Мы – русский народ - Федосеев Юрий Григорьевич. Страница 20
И этих людей нужно было перевоспитывать?
Ну коли надо, так надо. Для начала их в соответствии с Декретом СНК от 23 сентября 1919 года на всякий случай взяли на учет, как классово чуждый элемент, — также во времена «красного террора» брали на учет офицеров, чиновников, промышленников, духовенство. Потом их начали подталкивать к добровольной эмиграции методами политического и экономического давления. По сведениям Лиги Наций, к 1926 году из России выехало 1160 тысяч человек. Как известно, наиболее «упертых» ученых, писателей, философов в 1922 году выслали насильственно. Тем не менее в конце 1920–х годов представители старой интеллигенции составляли еще 30,7 % инженерно-технического персонала советских предприятий и учреждений. Но власть предержащие посчитали, что это опасно. В 1928 году было «организовано» так называемое «Шахтинское дело», после которого Л. М. Каганович начал кампанию, получившую название «спецеедство» и продолжавшуюся почти десять лет. В результате доля буржуазных специалистов стала «успешно снижаться»: в 1933 году до 7 %, а в 1939 году — до 2 %. К «подавлению сопротивления» буржуазных спецов в том же, 1939 году по-прежнему призывал «пламенный борец с православием» Ярославский, обещая скорое наступление «золотого века». И все же, справедливости ради, нужно заметить, что в этой откровенной ненависти к русской интеллигенции кагановичей и ярославских задолго опередил «умница и защитник интеллигенции» Н. И. Бухарин. Это ведь он в 1931 году заявил, что «квалифицированная российская интеллигенция… заняла свое место по ту сторону Октябрьской революции», а потому с нею, как «с врагом пришлось поступить… На войне как на войне: враг должен быть окружен, разбит, уничтожен». {12}
Таким образом, заявленное «перевоспитание» вновь свелось в конечном итоге к вымыванию и уничтожению. Что же касается процесса формирования новой интеллигенции, нового управляющего класса, то и он велся весьма своеобразно. Дело в том, что во времена Первой мировой войны и в первые годы Советской власти Москва и другие крупные города ощущали на себе сильный приток еврейской интеллигенции и еврейской буржуазии, которая, по оценке В. Ленина, «ликвидировала тот всеобщий саботаж, на который мы натолкнулись после Октябрьской революции… Еврейские элементы были мобилизованы против саботажа и тем спасли революцию… Видимо, поэтому Ленин, считавший русских „рохлями“ и „тютями“, решил и впредь ориентироваться на них. Он постоянно настаивал на том, чтобы в любом советском учреждении либо сам руководитель, либо его ближайший заместитель был евреем». {13} Ленинскую кадровую политику продолжили и его «наследники». В итоге 80 % ключевых партийно-государственных и общественных постов в Советской России оказались в руках евреев, составлявших менее 2 % всего населения страны. «Случай, доселе неизвестный в истории», — утверждает А. Дикий. {14} На робкие обвинения в русофобии и угнетении коренного населения России эти «граждане мира», не стесняясь, заявляли: «У нас нет национальной власти — у нас власть интернациональная. Мы защищаем не национальные интересы России, а интернациональные интересы трудящихся и обездоленных всех стран» (Известия. 1921. 8 февр.). А что же русские, Россия? «Русь! …Сгнила? …Умерла? …Подохла? …Что же! …Вечная память тебе», — вторила «Правда» от 13 августа 1925 года.

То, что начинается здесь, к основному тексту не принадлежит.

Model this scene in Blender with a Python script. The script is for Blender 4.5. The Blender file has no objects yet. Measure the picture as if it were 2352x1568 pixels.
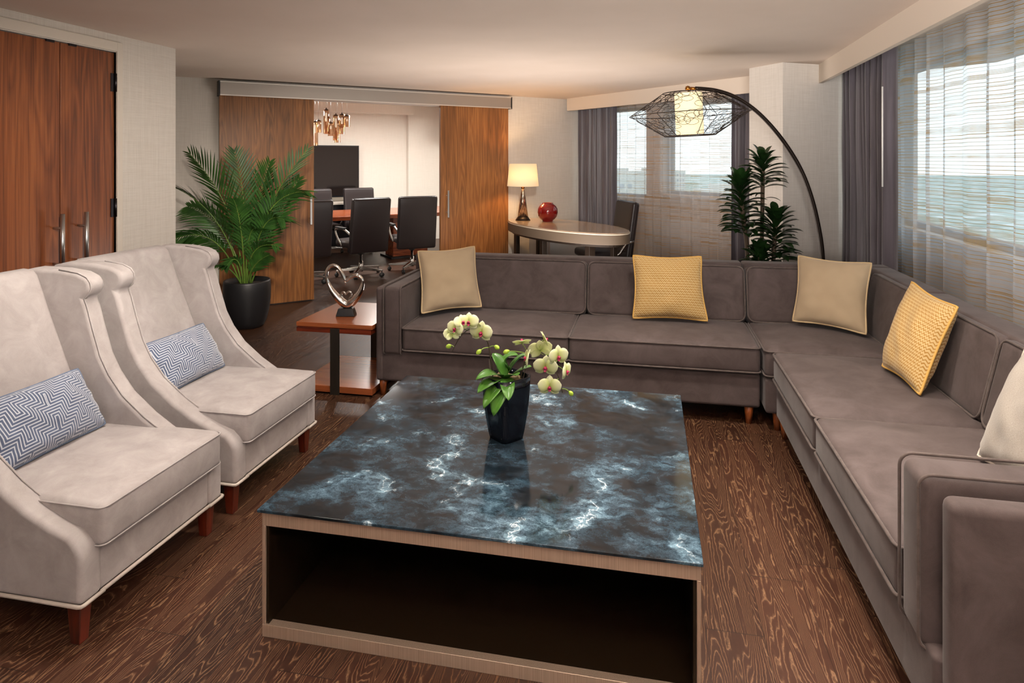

Для формирования новой интеллигенции требовались люди с высшим образованием. И что же мы здесь наблюдаем? По данным С. Познера (Еврейский мир. 1933), на одну тысячу украинцев приходилось 2 студента вуза, у белорусов этот показатель составлял 2,4, у русских — 2,8, а вот у евреев — 20,4. В ряде учебных заведений численность евреев-студентов доходила до 40 %. И если к представителям коренного населения применялись всякого рода ограничения, обусловленные их социальным происхождением (исключение из институтов, высылка из крупных городов), то на евреев эти меры не распространялись. В результате такой кадровой селекции засилье инородцев, и в первую очередь евреев, в исполнительных органах власти и государственных учреждениях было вопиющим. Вот что писал по этому поводу русский писатель И. Наживин: «В условленный час я приехал в Кремль и прошел в управление делами Совета народных комиссаров… Повсюду латыши, латыши, латыши и евреи, евреи, евреи. Антисемитом никогда я не был, но тут количество их (евреев) буквально резало глаза, и все самого зеленого возраста. Как-то потом я сказал об этом одному знакомому еврею.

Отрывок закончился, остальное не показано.